Hey all,
I haven't worked with ordinal logistic regression before so I am trying to clear something up. I am looking at various demographic independent variables that may or may not predict a likert scale outcome. (disagree, neutral, agree). I have these coded as disagree=1, neutral=2, and agree=3. Should I model these in my class statement? I am inclined to - but I have seen examples where its treated as a continuous outcome. Any tips are appreciated.
Thanks,
@nickgarza19 wrote:
Hey all,
I haven't worked with ordinal logistic regression before so I am trying to clear something up. I am looking at various demographic independent variables that may or may not predict a likert scale outcome. (disagree, neutral, agree). I have these coded as disagree=1, neutral=2, and agree=3. Should I model these in my class statement? I am inclined to - but I have seen examples where its treated as a continuous outcome. Any tips are appreciated.
Thanks,
Independent variables ordinal/categorical data should go in your class statement.
Your outcome does not go in the class statement.

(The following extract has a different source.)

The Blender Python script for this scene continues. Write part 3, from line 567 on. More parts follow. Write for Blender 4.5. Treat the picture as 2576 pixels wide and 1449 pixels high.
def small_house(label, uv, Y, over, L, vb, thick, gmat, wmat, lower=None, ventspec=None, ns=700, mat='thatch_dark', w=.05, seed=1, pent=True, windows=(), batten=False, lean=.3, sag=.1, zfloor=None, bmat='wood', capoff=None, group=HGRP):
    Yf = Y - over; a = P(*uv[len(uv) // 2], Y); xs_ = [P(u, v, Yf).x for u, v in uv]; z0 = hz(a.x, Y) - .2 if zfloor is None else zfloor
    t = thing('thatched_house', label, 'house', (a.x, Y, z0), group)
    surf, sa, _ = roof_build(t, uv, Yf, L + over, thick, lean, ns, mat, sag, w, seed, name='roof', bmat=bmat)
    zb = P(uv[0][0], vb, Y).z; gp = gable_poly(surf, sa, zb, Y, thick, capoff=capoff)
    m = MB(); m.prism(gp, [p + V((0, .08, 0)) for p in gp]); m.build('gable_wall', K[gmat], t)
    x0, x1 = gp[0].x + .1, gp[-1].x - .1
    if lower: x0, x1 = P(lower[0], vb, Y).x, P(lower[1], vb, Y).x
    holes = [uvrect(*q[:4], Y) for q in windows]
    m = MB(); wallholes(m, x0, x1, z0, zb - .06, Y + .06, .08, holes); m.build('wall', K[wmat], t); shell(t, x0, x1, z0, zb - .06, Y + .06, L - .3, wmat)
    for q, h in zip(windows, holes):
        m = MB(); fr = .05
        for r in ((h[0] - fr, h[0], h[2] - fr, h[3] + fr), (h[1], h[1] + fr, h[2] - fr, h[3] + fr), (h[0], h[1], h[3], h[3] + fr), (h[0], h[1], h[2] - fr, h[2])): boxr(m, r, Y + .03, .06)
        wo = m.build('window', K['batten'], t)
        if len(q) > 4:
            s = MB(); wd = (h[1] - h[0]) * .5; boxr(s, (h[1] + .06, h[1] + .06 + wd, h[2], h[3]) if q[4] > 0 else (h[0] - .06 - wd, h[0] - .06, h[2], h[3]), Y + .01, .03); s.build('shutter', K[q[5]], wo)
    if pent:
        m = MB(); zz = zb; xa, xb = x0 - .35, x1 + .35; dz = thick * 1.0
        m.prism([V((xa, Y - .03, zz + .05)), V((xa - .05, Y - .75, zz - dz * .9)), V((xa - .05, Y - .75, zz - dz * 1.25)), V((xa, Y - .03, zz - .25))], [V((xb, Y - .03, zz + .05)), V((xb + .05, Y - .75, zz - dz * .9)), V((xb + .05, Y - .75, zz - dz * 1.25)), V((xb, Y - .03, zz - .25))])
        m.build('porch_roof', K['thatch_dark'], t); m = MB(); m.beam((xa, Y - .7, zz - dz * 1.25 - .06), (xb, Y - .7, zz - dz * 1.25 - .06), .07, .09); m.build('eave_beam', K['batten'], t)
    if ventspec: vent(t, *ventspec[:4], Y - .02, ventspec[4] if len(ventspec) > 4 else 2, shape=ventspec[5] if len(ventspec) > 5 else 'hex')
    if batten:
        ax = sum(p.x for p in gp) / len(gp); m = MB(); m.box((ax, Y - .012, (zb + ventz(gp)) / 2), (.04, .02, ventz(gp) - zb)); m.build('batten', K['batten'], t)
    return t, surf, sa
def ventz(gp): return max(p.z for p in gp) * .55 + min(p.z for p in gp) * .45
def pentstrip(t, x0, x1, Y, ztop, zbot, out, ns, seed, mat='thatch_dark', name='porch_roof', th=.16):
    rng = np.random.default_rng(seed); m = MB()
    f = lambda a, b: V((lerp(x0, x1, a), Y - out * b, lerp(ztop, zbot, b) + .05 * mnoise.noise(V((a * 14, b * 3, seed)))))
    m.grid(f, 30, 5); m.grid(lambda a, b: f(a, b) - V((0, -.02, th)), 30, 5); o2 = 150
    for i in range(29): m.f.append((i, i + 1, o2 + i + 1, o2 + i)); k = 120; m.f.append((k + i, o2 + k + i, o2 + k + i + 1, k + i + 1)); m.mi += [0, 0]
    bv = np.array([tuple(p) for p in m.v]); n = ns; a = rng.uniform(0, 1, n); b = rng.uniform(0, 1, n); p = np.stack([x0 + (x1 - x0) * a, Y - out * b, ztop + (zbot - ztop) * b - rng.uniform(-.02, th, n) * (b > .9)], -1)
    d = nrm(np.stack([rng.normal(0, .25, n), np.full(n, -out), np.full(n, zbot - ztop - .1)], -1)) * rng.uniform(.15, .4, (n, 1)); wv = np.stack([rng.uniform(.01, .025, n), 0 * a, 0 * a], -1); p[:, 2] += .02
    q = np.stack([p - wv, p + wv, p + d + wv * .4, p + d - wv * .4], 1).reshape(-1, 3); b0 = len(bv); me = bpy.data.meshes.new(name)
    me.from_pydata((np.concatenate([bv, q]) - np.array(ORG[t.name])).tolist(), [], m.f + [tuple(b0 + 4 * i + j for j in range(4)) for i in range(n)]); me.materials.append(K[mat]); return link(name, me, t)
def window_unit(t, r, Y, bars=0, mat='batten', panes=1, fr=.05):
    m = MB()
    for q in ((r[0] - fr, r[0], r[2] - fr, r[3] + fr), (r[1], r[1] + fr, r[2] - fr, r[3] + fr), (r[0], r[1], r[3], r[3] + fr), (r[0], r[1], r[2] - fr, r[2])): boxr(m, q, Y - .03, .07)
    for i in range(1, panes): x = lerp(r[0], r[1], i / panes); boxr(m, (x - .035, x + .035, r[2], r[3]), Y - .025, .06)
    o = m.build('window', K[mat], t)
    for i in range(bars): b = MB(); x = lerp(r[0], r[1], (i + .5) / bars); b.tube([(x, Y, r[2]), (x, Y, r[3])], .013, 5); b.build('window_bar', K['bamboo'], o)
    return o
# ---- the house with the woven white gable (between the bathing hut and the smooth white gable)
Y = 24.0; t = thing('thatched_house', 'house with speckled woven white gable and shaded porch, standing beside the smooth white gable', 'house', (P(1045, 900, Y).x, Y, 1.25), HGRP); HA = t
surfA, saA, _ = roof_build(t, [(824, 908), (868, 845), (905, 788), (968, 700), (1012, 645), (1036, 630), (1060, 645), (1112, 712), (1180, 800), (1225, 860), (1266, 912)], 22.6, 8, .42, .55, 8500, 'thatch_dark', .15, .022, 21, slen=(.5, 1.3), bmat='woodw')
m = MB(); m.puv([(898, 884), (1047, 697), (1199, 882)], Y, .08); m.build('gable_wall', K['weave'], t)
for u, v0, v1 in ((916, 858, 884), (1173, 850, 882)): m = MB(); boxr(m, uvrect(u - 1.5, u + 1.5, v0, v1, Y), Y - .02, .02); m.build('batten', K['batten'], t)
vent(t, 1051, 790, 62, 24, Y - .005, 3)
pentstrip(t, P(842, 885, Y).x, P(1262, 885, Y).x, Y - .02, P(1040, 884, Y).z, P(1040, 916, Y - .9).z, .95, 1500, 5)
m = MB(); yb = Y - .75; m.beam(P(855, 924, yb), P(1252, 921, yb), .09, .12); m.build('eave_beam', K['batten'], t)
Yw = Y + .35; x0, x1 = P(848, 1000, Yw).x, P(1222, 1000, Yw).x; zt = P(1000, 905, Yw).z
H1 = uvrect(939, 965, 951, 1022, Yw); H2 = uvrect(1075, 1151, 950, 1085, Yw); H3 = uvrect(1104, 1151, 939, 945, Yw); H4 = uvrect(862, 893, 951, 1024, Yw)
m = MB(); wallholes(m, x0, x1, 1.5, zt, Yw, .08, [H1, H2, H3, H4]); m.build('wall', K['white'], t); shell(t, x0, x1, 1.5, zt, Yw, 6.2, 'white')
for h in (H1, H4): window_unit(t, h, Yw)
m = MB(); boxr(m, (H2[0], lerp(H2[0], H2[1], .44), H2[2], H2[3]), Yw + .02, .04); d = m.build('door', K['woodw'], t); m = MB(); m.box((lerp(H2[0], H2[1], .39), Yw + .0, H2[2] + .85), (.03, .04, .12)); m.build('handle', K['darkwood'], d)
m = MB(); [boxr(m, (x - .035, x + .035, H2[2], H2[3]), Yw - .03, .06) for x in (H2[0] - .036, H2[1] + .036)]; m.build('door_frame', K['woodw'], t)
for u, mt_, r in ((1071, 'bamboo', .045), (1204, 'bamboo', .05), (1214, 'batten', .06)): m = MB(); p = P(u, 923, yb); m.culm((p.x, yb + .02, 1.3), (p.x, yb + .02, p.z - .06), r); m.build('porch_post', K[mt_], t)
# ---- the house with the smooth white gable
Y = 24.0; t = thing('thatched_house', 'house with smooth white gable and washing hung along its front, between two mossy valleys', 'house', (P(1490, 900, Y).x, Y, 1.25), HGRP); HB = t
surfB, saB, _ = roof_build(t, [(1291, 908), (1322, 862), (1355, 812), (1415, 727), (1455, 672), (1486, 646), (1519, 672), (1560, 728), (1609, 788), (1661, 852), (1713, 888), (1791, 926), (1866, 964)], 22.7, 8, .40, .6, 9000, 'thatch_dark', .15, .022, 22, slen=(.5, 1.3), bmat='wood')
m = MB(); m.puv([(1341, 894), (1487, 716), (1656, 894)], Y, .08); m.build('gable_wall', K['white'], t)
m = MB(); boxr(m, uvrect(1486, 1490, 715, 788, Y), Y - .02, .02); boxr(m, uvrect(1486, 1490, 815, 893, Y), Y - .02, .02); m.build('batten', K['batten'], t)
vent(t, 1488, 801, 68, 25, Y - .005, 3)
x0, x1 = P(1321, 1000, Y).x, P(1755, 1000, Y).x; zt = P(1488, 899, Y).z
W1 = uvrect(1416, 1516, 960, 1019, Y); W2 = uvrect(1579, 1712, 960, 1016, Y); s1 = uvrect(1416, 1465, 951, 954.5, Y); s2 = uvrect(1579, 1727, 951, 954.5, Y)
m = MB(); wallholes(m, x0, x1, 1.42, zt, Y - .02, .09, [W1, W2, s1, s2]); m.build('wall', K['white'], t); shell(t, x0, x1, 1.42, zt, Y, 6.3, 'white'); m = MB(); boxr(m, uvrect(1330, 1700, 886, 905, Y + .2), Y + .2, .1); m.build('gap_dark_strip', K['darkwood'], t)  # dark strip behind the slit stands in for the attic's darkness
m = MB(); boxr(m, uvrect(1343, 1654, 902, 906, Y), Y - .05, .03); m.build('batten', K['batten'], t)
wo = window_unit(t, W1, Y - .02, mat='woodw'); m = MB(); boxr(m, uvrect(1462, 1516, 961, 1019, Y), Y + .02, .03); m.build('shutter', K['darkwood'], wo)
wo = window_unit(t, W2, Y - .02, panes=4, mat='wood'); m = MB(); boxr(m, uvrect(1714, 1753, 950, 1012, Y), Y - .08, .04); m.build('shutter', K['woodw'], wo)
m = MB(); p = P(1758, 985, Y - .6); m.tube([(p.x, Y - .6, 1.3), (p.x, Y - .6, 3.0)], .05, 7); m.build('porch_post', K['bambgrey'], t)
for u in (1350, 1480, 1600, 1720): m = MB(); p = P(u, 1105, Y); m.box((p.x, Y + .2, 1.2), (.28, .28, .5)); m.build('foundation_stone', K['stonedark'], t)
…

The outcome (response) variable in PROC LOGISTIC is always considered categorical, not continuous. It is never necessary to put it in the CLASS statement.
@nickgarza19 wrote:
Hey all,
I haven't worked with ordinal logistic regression before so I am trying to clear something up. I am looking at various demographic independent variables that may or may not predict a likert scale outcome. (disagree, neutral, agree). I have these coded as disagree=1, neutral=2, and agree=3. Should I model these in my class statement? I am inclined to - but I have seen examples where its treated as a continuous outcome. Any tips are appreciated.
Thanks,
Independent variables ordinal/categorical data should go in your class statement.
Your outcome does not go in the class statement.
Thank you! Sorry its been ages since I've used this.